昨年の福岡国際マラソンが現役ラストレースとなりました。「本当に恵まれた競技人生でした。高校生の頃はまさか将来九州まで行ってこんなに長く競技をやるとは思わなかったです。苦しいことの方が多かったですが、五輪も行けてニューイヤーでも優勝を経験できてよかったです。高校でけがも多かったのがその後に繋がったのかなと思います」と競技人生を振り返りました。
亜細亜大学コーチに就任!新たなスタート
3月までは社業に専念していた佐々木さんでしたが、この4月から亜細亜大学陸上競技部のコーチに就任。
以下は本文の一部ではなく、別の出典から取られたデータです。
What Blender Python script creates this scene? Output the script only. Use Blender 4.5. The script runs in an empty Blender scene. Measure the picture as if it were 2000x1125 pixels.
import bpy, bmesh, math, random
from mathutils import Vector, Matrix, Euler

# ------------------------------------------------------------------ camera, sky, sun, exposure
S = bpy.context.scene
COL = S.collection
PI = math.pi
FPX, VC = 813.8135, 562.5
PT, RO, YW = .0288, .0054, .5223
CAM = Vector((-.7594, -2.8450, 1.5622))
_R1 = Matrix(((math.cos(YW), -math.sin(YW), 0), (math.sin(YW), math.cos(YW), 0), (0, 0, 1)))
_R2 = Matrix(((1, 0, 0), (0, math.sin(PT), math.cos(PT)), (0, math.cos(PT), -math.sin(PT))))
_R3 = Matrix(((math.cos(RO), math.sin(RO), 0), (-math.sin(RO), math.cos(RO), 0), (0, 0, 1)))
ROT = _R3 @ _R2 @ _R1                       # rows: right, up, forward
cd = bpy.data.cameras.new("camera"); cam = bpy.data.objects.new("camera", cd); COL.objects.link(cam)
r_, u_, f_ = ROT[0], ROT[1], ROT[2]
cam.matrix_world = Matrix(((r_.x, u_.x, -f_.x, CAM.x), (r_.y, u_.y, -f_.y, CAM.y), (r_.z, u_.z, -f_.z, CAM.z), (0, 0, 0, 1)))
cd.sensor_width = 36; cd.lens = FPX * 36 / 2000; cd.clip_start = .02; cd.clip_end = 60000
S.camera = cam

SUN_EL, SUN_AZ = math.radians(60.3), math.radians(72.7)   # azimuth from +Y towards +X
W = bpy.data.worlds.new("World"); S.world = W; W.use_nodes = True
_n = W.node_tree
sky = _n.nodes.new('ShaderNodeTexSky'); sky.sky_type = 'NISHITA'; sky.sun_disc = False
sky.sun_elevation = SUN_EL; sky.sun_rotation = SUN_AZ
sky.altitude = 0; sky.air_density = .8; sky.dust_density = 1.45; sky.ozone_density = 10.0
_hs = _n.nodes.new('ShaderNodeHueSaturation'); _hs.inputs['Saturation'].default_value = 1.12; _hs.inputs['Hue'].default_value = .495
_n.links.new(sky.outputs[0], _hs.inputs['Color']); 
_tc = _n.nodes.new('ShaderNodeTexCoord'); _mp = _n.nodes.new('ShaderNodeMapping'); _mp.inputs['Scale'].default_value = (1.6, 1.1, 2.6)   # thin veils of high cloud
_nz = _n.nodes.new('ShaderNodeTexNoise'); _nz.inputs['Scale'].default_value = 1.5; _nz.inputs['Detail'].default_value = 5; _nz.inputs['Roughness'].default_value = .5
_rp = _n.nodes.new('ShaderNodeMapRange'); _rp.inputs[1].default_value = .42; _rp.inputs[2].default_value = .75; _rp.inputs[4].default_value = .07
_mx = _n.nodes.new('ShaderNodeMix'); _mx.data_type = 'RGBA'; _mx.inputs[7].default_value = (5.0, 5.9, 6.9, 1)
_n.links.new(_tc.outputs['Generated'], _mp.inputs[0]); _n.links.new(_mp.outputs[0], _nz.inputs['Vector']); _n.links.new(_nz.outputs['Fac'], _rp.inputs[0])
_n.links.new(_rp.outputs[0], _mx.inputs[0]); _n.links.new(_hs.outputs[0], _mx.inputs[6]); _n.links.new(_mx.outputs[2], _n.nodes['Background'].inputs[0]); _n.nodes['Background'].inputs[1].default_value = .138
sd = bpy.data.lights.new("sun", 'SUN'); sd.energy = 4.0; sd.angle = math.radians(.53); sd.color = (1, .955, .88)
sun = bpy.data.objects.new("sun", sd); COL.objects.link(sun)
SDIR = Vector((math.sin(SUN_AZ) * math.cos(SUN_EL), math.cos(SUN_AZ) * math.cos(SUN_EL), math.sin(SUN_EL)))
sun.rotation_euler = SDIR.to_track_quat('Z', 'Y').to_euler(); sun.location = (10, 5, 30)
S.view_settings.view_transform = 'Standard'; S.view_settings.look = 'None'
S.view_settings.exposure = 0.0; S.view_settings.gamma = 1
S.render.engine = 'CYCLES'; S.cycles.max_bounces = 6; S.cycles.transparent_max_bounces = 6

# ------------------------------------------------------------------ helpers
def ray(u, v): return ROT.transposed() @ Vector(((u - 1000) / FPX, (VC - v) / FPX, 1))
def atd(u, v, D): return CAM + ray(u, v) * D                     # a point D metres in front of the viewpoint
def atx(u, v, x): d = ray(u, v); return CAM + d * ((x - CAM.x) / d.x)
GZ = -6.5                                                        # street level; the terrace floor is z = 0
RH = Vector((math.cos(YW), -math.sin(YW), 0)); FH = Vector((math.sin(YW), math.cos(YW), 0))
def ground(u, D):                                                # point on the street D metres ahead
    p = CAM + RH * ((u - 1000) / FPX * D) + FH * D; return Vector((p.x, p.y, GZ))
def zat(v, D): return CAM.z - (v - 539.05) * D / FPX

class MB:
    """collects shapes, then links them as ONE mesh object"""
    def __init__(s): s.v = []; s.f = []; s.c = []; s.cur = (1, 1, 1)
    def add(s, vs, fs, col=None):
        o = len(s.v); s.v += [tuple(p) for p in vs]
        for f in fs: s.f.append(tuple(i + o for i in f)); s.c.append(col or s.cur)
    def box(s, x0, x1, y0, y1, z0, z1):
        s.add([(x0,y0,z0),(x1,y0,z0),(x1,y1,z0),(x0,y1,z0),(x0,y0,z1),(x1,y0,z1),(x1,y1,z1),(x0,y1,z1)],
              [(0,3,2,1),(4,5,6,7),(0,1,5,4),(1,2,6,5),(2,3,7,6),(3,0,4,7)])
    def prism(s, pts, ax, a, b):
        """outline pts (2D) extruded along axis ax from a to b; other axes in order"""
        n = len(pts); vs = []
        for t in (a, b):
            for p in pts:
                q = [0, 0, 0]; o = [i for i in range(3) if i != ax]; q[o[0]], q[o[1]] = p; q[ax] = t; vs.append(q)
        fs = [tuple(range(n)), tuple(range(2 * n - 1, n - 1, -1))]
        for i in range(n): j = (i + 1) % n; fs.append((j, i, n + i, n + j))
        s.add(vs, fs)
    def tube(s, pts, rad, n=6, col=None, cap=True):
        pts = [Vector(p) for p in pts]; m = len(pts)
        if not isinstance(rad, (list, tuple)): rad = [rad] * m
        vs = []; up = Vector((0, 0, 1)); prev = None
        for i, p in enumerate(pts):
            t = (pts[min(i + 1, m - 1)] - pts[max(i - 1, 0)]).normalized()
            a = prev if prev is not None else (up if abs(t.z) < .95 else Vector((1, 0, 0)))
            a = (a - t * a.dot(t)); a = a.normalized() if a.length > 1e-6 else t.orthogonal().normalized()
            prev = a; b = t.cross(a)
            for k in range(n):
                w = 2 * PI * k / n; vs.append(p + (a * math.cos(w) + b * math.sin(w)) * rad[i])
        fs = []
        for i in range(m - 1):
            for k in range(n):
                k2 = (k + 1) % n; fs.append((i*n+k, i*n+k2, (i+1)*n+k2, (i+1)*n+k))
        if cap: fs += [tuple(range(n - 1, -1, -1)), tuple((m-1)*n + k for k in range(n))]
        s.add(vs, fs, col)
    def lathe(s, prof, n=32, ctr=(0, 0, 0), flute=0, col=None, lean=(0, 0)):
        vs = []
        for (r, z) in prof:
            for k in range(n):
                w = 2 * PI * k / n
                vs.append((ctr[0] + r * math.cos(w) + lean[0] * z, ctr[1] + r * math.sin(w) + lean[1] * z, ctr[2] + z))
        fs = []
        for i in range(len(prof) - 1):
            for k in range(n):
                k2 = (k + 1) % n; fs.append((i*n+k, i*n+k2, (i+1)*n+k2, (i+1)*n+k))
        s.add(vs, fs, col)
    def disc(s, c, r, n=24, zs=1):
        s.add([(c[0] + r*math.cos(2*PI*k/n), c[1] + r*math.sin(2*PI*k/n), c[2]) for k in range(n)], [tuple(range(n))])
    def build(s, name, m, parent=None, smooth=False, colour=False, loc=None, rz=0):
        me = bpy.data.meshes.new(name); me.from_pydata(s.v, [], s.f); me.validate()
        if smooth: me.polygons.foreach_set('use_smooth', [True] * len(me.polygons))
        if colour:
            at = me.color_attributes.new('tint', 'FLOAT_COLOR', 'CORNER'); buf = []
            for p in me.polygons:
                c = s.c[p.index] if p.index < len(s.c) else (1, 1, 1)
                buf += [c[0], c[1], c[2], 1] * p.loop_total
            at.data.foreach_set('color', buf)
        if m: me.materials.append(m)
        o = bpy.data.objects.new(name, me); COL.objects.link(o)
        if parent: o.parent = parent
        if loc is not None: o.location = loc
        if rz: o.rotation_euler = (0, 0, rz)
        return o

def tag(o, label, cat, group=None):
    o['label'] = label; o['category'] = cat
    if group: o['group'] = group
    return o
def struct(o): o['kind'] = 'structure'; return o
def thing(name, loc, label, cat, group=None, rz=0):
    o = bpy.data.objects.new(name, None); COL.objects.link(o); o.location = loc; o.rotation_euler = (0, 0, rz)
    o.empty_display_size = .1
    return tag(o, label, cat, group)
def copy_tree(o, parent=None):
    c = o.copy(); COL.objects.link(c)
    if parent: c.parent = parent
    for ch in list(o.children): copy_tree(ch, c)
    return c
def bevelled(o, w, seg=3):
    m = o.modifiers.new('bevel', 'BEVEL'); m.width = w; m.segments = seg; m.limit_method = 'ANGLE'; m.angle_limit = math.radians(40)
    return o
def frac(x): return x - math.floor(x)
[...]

新天地でのスタートを切りました。
就任1カ月ということで「まだ慣れていないので、これから僕も勉強させてもらいます」。宮崎に奥様を残し、単身赴任。選手の皆さんと寮に住み込んでコーチ業がスタートしました。
亜細亜大学の佐藤信之監督は旭化成の先輩でもあり、セビリア世界陸上マラソン銅メダリストでシドニー五輪マラソン代表。リオ五輪マラソン代表の佐々木コーチが加わり、2人の元五輪マラソン代表が箱根路復活をかけて指導にあたります。
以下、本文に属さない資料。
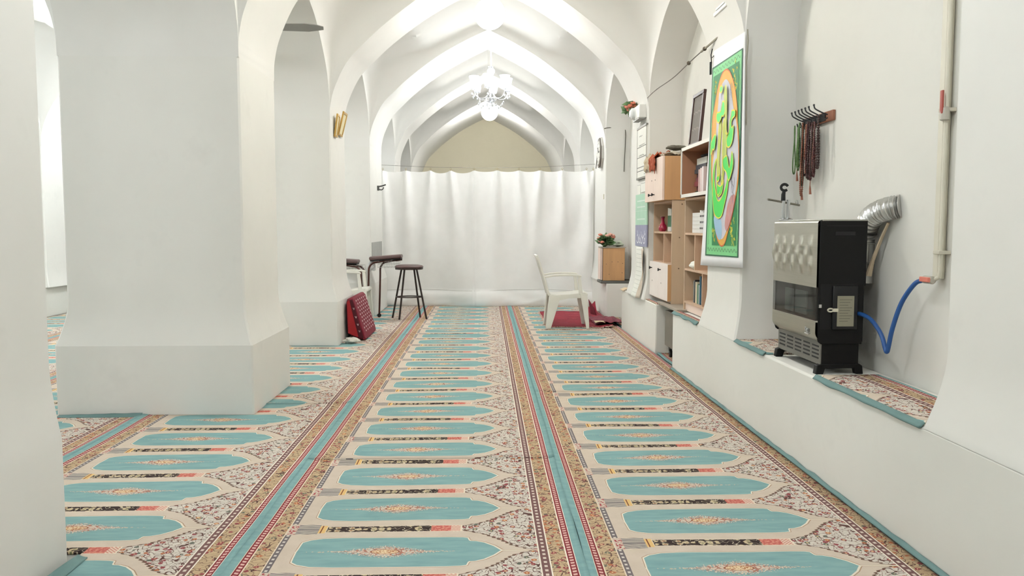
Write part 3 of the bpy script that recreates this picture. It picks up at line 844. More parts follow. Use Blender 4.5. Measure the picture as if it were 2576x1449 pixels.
# ------------------------------------------------------------------ gas heater on the bench
def heater():
    t = thing('gas_heater', 'black and stainless gas heater standing on the masonry bench', 'heater', (1.77, 4.3, .505))
    xf, xb, y0, y1, zb, zt = 1.655, 1.895, 4.02, 4.635, .66, 1.283
    prof_ = [(xf + .03, zb), (xb, zb), (xb, .955), (xb + .012, .955), (xb + .012, zt), (xf + .02, zt), (xf + .012, zt - .004), (xf + .012, zb + .03), (xf + .018, zb + .01)]
    MB().prism(prof_, 'y', y0, y0 + .012).build('side_panel', BLACK, t, bevel=.003)
    MB().prism(prof_, 'y', y1 - .012, y1).build('side_panel', BLACK, t, bevel=.003)
    MB().box(xf + .03, xb + .008, y0 + .012, y1 - .012, zb + .01, zt - .004).build('body', BLACK, t)
    MB().box(xf + .02, xb + .012, y0 - .002, y1 + .002, zt - .004, zt + .004).build('top_plate', M('bright_steel_edge', (200, 200, 194), .25, metal=.9), t, bevel=.002)
    # stainless front, embossed with rows of facets, rolled at its foot
    def dent(y, z):
        d = 0.0
        for r, zc in enumerate((1.155, 1.105, 1.055)):
            for k in range(5):
                yc = 4.09 + k * .122 + (r % 2) * .06
                u, w_ = (y - yc) / .052, (z - zc) / .052
                if abs(u) < 1 and abs(w_) < 1:
                    h = (1 - abs(w_)) * (1 - abs(u))
                    d += .012 * h * (1 if u > -.1 else .4)
        return d
    def front(z0, z1, roll):
        def fn(i, j):
            y = y0 + (y1 - y0) * i; z = z0 + (z1 - z0) * j; x = xf
            if roll and z < zb + .06: x += .045 * ((zb + .06 - z) / .06) ** 2
            if z > zt - .012: x += .012 * ((z - zt + .012) / .012) ** 2
            return (x - dent(y, z) * (0 if roll else 1) * 1.0 + 0, y, z)
        return fn
    MB().grid(84, 60, front(.945, zt, False)).build('upper_front_panel', STEEL, t, angle=60)
    MB().grid(4, 16, front(zb, .775, True)).build('lower_front_panel', STEEL, t, angle=60)
    MB().box(xf + .001, xf + .014, y0 + .002, y1 - .002, .770, .778).build('window_trim', M('bright_steel_edge', (200, 200, 194)), t)
    MB().box(xf + .02, xf + .03, y0 + .012, y1 - .012, .775, .945).build('firebox_back', M('firebox_grey', (70, 66, 60), .5), t)
    MB().box(xf + .012, xf + .02, 4.17, 4.48, .79, .915).build('ceramic_plate', M('pale_ceramic', (150, 162, 154), .5), t, bevel=.004)
    MB().tube([(xf + .010, 4.33, .92), (xf + .010, 4.33, .785)], .003, 6).build('pilot_rod', BLACK, t)
    MB().box(xf + .0, xf + .004, y0 + .004, y1 - .004, .778, .945).build('window_glass', M('smoked_glass', (60, 60, 56), .04, alpha=.45, spec=.8), t)
    # foot grille
    gm = M('grey_painted_steel', (118, 116, 110), .45, metal=.3)
    g0, g1 = 1.695, 1.885
    MB().box(g0, g1, y0 + .012, y1 - .012, .555, zb + .004).build('base', BLACK, t)
    gr = MB().box(g0 - .006, g0, y0 + .012, y1 - .012, .553, zb + .008).build('grille_plate', gm, t)
    for c in range(5):
        for r in range(4):
            ya = y0 + .03 + c * .116; z = .580 + r * .020
            MB().box(g0 - .0075, g0 - .0055, ya, ya + .085, z, z + .008).build('grille_slot', BLACKR, gr)
    for ya in (y0 + .005, y1 - .045):
        mb = MB().prism([(1.665, .505), (1.705, .505), (1.715, .535), (1.865, .535), (1.872, .505), (1.91, .505), (1.905, .548), (1.89, .558), (1.70, .558), (1.672, .552)], 'y', ya, ya + .04)
        mb.build('foot_rail', BLACK, t, bevel=.004)
    # details of the near side
    ys = y0 - .001
    MB().box(1.745, 1.845, ys - .001, ys + .004, 1.205, 1.226).build('grip_slot', BLACKR, t, bevel=.006)
    MB().box(xf + .045, xb - .005, ys - .002, ys + .004, zt - .030, zt - .026).build('side_crease', BLACKR, t)
    MB().box(1.675, 1.865, ys - .0008, ys + .003, .735, .962).build('tap_recess', M('recess_black', (8, 8, 8), .7), t)
    d = MB().box(1.735, 1.862, ys - .014, ys - .001, .735, .955).build('tap_door', M('glossy_black_enamel', (20, 20, 22), .3), t, bevel=.004)
    MB().box(1.757, 1.842, ys - .0165, ys - .0138, .752, .905).build('rating_plate', M('aluminium_label', (160, 156, 136), .5, metal=.3), d)
    for k in range(9):
        zz = .885 - k * .0135
        MB().box(1.768, 1.832 - .01 * (k % 3), ys - .0172, ys - .0162, zz, zz + .0022).build('rating_line', M('faded_print', (104, 100, 88), .7), d)
    mb = MB().box(1.735, 1.760, ys - .022, ys - .014, .826, .842)
    mb.tube([(1.722 + .014 * math.cos(a), ys - .018, .834 + .008 * math.sin(a)) for a in [k * math.pi / 6 for k in range(12)]], .004, 6, closed=True)
    mb.build('door_catch', M('cream_metal', (226, 222, 202), .4), d)
    MB().box(1.667, 1.68, ys - .010, ys + .001, .845, .862).build('chrome_stop', CHROME, t)
    # raised maker's letters on the lower front panel
    lg = MB(); xl = xf - .002; yy = 4.145
    def bar(ya, za, yb, zb_): lg.tube([(xl, yy - ya, .705 + za), (xl, yy - yb, .705 + zb_)], .0028, 6)
    bar(0, .026, .020, .026); bar(.004, .024, .010, .006); bar(.020, .024, .026, .004); bar(.026, .004, .040, .004); bar(.040, .004, .040, .026)
    bar(.052, .026, .052, .006); bar(.052, .006, .062, .002); bar(.0, -.002, .05, -.004)
    lg.build('maker_letters', CHROME, t)
heater()

def mic_clamp():
    t = thing('microphone_clamp', 'chrome stand clamp with black microphone clip on top of the heater', 'stand', (1.72, 4.56, 1.287))
    x, y, z = 1.705, 4.60, 1.2875
    MB().lathe([(.04, 0), (.04, .006), (.028, .012), (.018, .014)], (x, y, z), 24).build('base_disc', CHROME, t)
    for dx in (-.014, .014): MB().tube([(x + dx, y, z + .01), (x + dx, y, z + .115)], .0105, 12).build('chrome_post', CHROME, t)
    MB().tube([(x - .105, y - .0, z + .118), (x + .085, y + .02, z + .085)], .010, 10, flat=.6).build('cross_bar', M('dull_steel', (140, 136, 124), .4, metal=.7), t)
    MB().tube([(x + .065, y + .015, z + .095), (x + .062, y + .015, z + .112), (x + .075, y + .017, z + .112), (x + .077, y + .017, z + .092)], .003, 6).build('wing_hook', CHROME, t)
    MB().tube([(x - .016, y, z + .11), (x - .016, y, z + .145), (x - .012, y, z + .165)], .012, 10, rs=[.013, .012, .009]).build('clip_stem', BLACKR, t)
    MB().tube([(x - .010 + .020 * math.cos(a), y, z + .185 + .018 * math.sin(a)) for a in [k * math.pi / 8 for k in range(1, 15)]], .005, 8, flat=1.6).build('microphone_clip', BLACKR, t)
mic_clamp()

def flue():
    t = thing('flue_pipe', 'silver corrugated flue elbow running from the heater into the wall', 'flue pipe', (1.962, 4.14, .98))
    MB().lathe([(.046, .0), (.046, .10), (.049, .102), (.049, .108), (.046, .11), (.046, .20), (.049, .202), (.049, .208), (.046, .21), (.046, .26)], (1.962, 4.16, .96), 24).build('straight_pipe', M('zinc_pipe', (176, 176, 172), .35, metal=.9), t)
    path = spline([(1.960, 4.16, 1.205), (1.958, 4.14, 1.25), (1.955, 4.09, 1.295), (1.965, 4.02, 1.325), (1.99, 3.96, 1.342), (2.025, 3.925, 1.35)], 22)
    rs = [.053 + .006 * math.cos(i * 1.15) for i in range(len(path))]
    MB().tube(path, .05, 22, rs=rs).build('corrugated_elbow', ALU, t, angle=60)
    MB().tube([(1.995 , 3.99, 1.27), (1.985, 4.03, 1.20), (1.968, 4.085, 1.08), (1.955, 4.10, 1.0)], .012, 8, rs=[.009, .010, .012, .02], flat=.6).build('plaster_strip', M('cream_plaster_tape', (206, 188, 160), .8), t)
    return t
flue()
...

「指導者としては選手とコミュニケーションをとりながら、細かく声をかけていきたいなと思っています。まずはそこからですね。僕の経験はあくまでも僕の経験ですし、そこにとらわれてほしくないです。道はひとつじゃないので他にも選択肢を用意して一緒に選択していければいいと思っています」
箱根駅伝では第82回大会で総合優勝を飾っている亜細亜大学ですが、第86回大会を最後に本戦出場から遠ざかっています。箱根駅伝本戦出場返り咲きに向けて、佐々木悟さんの指導者としての陸上人生第2章は新たなスタートを切りました!